Traité politique, VII, §10

  • 22 mars 2005


Que de plus les membres du conseil, une fois qu’il aura été établi, ne puissent être ramenés à un nombre moindre, nous le verrons sans peine si nous considérons les affections communes des hommes. Tous sont sensibles à la gloire et il n’est personne qui, étant en bonne santé, n’espère prolonger sa vie jusque dans la vieillesse. Si donc nous faisons le calcul de ceux qui ont effectivement atteint leur cinquantième et leur soixantième année et que nous tenions compte du grand nombre de membres du conseil à élire chaque année, nous verrons que parmi ceux qui portent les armes, il n’en est guère un seul qui ne puisse espérer de s’élever à cette dignité [1]. Tous en conséquence défendront autant qu’ils le pourront une règle qui sert leur ambition. Il faut l’observer en effet, il est aisé de s’opposer à la corruption quand elle ne s’infiltre pas peu à peu ; d’autre part il est plus aisé d’obtenir, parce que cela excite moins de jalousie, que dans chaque clan un nombre moindre de citoyens soit élu, que non pas que cette réduction affecte seulement un petit nombre de clans, et que tel et tel seuls soient exclus ; donc (par le § 15 du chapitre précédent) le nombre des conseillers ne peut être diminué sinon d’un tiers, d’un quart ou d’un cinquième. Pareille modification est importante et contraire au cours commun des choses. Il n’est pas à craindre non plus qu’il y ait retard ou négligence dans les élections, puisqu’en pareil cas le conseil lui-même y supplée (voir le § 16 du chapitre précédent).


Traduction Saisset :

Il est également certain que le Conseil une fois établi, ses membres ne pourront être réduits à un nombre moindre. Cela résulte en effet de la nature des passions humaines, tous les hommes étant sensibles au plus haut degré à l’amour de la gloire, et tous aussi espérant, quand ils ont un corps sain, pousser leur vie jusqu’à une longue vieillesse. Or, si nous faisons le calcul de ceux qui auront atteint réellement l’âge de cinquante ou soixante ans, et si nous tenons compte, en outre, du grand nombre de membres qui sont élus annuellement, nous verrons que parmi les citoyens qui portent les armes, il en est à peine un qui ne nourrisse un grand espoir de s’élever à la dignité de conseiller ; et par conséquent, tous défendront de toutes leurs forces l’intégrité du Conseil. Car il faut remarquer que la corruption est aisée à prévenir, quand elle ne s’insinue pas peu à peu. Or comme c’est une combinaison plus simple et moins sujette à exciter la jalousie, de faire élire un membre du Conseil dans chaque famille que de n’accorder ce droit qu’a un petit nombre de familles ou d’exclure celle-ci ou celle-là, il s’ensuit (par l’article 15 du chapitre précédent) que le nombre des conseillers ne pourra être diminué que si on vient à supprimer tout à coup un tiers, un quart ou un cinquième de l’assemblée, mesure exorbitante et par conséquent fort éloignée de la pratique commune. Et il n’y a pas à craindre non plus de retard ou de négligence dans l’élection ; car en pareil cas, nous avons vu que le Conseil lui-même élit à la place du Roi (article 16 du chapitre précédent).

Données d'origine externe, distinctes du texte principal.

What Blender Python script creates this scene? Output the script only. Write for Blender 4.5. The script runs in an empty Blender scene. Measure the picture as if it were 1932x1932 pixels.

Quod praeterea huius concilii semel stabiliti membra ad minorem numerum redigi non poterunt, facile videbimus si hominum communes affectus consideremus. Omnes enim gloria maxime ducuntur, et nullus est, qui sano corpore vivit, qui non speret in longam senectutem vitam trahere. Si itaque calculum ineamus eorum, qui revera annum quinquagesimum aut sexagesimum aetatis attigerunt, et rationem praeterea habeamus magni istius concilii numeri, qui quotannis eligitur, videbimus vix aliquem eorum, qui arma ferunt, dari posse, qui non magna spe teneatur, huc dignitatis ascendere ; atque adeo omnes hoc concilii ius, quantum poterunt, defendent. Nam notandum, quod corruptio, nisi paulatim irrepat, facile praevenitur. At quia facilius concipi potest, et minori invidia fieri, ut ex unaquaque familia, quam ut ex paucis minor numerus eligatur, aut ut una, aut alia secludatur, ergo (per art. 15. praeced. cap.) consiliariorum numerus non potest ad alium minorem redigi, nisi simul ab eo una tertia, quarta aut quinta pars auferatur, quae sane mutatio admodum magna est, et consequenter a communi praxi omnino abhorrens. Nec mora praeterea, sive in eligendo negligentia timenda est, quia haec ab ipso concilio suppletur. Vid. art. 16. praeced. cap.